Thursday, February 15, 2018

Betsy Warland shares writing wisdom with Canadian Authors

Last night, Canadian Authors hosted creative writer, teacher, mentor and editor Betsy Warland. After reading from three different works of Creative Non-Fiction, she described how Bloodroot came into being, reminding listeners that the narrative is always "the boss."

I enjoy the almost mystical way Warland talks about the writing process. "Underneath the language of craft," she informs us, "are other unnamed forces" waiting to be uncovered. She invites the audience of writers to consider this: "What are the stories behind our compositional strategies?"

Left: Betsy chats with participants.

Openings are critical. In order for the reader to follow, the writer must "put the scent down right away." Choosing the most appropriate narrative position enables a writer to tell a story that is easy for the reader to enter. Questions for the author include these: Who is telling this story? How am I identifying them? Am I using camouflage?

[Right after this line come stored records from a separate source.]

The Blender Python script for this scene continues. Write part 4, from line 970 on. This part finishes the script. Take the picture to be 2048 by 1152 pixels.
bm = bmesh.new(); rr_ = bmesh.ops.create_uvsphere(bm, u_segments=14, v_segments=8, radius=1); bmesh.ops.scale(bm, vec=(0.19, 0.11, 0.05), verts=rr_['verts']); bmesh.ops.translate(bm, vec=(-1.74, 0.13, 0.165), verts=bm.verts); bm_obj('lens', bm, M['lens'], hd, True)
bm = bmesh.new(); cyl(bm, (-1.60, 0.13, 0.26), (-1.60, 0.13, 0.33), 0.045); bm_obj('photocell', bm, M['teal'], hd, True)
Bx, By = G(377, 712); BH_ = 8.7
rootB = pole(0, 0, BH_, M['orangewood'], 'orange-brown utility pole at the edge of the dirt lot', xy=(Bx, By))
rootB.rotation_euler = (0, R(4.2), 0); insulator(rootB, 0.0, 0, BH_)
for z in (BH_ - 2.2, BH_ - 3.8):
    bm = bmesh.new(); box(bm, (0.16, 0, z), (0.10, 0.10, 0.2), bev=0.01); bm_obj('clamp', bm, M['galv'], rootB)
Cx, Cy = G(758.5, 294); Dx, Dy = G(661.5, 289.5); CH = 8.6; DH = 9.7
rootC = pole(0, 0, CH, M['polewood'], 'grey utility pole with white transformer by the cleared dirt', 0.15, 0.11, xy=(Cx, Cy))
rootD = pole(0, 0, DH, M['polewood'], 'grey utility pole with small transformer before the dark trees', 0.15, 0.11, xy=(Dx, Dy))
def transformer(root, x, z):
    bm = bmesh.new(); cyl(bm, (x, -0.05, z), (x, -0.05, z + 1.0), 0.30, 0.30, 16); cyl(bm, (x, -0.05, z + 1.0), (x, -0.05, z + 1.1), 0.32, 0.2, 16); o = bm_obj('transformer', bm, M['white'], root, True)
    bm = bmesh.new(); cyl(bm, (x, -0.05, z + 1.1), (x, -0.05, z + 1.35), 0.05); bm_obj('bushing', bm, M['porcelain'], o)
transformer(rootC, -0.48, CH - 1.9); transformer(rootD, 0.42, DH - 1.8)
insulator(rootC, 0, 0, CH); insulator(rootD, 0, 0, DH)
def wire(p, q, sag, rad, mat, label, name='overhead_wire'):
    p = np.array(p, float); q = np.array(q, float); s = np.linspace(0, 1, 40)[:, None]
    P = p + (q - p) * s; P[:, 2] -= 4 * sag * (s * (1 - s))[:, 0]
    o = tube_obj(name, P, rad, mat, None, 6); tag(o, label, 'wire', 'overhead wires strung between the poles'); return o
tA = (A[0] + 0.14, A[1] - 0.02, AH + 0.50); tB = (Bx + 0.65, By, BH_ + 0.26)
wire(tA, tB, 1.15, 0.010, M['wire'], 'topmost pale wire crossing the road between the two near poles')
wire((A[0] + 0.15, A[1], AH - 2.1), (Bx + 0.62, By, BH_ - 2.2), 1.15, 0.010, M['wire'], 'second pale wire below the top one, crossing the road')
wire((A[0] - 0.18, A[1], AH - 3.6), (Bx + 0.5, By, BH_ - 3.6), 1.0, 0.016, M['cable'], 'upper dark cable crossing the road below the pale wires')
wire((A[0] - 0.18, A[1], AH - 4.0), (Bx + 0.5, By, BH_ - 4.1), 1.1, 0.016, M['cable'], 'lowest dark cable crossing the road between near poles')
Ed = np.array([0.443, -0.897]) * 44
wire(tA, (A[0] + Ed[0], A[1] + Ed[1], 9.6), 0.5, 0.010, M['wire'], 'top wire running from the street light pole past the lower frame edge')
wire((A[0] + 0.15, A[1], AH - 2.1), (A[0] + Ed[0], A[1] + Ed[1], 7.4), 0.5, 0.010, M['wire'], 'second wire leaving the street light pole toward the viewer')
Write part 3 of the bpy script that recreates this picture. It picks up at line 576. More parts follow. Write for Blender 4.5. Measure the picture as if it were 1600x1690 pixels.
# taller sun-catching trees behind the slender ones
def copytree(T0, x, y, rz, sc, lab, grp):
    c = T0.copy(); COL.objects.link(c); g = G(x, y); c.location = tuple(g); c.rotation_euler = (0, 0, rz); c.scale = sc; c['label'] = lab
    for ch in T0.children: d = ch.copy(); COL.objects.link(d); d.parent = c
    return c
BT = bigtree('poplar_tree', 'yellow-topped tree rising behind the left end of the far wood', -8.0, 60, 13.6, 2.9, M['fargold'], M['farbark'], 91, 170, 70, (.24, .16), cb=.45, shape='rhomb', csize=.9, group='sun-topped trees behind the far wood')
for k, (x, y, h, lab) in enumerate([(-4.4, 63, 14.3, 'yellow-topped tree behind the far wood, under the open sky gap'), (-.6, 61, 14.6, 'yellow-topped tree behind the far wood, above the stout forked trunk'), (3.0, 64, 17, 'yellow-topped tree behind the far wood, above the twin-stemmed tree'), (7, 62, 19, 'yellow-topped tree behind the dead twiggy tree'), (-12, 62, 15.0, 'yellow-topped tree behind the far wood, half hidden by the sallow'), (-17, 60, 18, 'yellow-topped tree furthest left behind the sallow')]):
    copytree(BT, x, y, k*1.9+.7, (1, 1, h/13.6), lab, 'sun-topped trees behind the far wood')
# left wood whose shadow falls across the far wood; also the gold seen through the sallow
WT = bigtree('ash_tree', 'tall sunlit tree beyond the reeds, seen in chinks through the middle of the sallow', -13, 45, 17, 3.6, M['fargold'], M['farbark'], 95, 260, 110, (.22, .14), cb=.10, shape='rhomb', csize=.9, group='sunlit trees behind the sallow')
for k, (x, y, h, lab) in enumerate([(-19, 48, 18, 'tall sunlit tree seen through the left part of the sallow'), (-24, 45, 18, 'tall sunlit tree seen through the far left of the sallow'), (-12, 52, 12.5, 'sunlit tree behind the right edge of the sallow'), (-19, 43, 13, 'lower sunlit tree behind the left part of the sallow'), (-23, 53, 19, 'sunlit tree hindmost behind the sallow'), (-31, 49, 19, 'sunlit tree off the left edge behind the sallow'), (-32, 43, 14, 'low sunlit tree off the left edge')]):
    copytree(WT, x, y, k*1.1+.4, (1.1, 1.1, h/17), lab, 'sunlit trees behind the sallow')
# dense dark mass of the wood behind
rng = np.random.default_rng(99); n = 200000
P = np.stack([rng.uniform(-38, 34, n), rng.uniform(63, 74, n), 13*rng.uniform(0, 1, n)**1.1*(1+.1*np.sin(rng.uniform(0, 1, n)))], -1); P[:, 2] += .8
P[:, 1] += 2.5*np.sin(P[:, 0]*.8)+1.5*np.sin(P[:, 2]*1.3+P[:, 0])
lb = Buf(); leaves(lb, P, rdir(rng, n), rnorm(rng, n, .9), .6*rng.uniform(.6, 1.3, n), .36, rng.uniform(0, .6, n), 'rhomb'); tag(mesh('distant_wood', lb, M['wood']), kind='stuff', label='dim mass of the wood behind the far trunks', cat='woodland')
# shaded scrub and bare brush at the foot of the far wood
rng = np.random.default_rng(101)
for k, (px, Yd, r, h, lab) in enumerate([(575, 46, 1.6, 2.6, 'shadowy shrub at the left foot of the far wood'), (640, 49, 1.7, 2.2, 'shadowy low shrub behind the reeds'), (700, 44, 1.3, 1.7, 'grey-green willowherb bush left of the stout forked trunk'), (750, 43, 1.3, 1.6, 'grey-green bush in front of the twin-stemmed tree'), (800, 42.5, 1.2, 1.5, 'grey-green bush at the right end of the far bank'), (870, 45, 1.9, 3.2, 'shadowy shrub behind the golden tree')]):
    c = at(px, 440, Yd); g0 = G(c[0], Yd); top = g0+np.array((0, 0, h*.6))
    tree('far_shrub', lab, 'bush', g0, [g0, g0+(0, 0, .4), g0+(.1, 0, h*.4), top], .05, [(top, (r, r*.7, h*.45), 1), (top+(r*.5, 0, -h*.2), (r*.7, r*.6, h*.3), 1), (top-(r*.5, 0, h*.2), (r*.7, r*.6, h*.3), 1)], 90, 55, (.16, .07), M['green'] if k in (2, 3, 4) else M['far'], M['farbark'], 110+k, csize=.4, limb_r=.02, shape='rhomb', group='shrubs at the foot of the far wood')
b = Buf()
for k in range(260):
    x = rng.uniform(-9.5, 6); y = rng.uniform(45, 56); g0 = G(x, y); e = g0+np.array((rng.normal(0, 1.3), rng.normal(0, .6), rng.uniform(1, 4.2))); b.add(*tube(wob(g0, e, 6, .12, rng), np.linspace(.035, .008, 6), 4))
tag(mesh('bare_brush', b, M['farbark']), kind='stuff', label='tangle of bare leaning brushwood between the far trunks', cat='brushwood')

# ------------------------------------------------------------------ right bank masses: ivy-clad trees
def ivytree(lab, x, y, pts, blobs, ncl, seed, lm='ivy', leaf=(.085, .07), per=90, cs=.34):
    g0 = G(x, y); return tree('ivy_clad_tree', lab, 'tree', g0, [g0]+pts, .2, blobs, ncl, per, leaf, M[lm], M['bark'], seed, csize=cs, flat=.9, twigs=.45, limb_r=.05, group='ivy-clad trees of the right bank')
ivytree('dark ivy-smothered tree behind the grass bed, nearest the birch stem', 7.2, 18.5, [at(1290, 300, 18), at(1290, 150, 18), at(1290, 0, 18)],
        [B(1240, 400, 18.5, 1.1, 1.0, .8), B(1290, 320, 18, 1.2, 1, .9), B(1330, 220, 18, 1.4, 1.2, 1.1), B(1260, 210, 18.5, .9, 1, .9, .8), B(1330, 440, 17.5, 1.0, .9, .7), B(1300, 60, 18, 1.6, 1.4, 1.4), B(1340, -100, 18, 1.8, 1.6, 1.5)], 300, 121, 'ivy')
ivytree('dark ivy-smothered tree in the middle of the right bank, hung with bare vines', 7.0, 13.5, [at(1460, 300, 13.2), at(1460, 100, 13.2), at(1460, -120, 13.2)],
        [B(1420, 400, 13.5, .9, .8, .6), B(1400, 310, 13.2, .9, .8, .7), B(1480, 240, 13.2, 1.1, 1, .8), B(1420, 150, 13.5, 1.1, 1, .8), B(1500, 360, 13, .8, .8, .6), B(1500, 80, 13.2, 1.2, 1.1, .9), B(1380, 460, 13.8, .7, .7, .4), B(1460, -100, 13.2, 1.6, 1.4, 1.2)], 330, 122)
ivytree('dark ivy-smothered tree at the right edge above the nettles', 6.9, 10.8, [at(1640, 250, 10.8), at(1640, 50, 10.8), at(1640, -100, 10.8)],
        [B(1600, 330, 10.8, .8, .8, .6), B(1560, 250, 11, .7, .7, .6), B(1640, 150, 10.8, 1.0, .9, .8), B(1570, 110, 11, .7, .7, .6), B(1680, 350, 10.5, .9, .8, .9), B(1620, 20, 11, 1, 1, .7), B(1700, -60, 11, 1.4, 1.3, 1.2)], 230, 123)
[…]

Another important principle is pacing. When too much intense material is packed together, the reader may be unable to process it all, and might set the book aside. For this reason, the formal presentation of the work should allow processing time for individual readers. This can be achieved by offering white space on the page.

Warland's 2010 essay collection Breathing the Page: Reading the Act of Writing is a priceless resource for any writer. The author also calls it a "big teacher" for her. From Breathing the Page, she shares what she considers the best line she's ever written: "All lines require years of effort."

According to Betsy Warland, writing well requires enormous amounts of time and effort, and I doubt any writer would disagree with her comment that the remuneration is "ridiculous." Yet when a piece is satisfactorily completed, "a certain kind of elation makes it all worthwhile."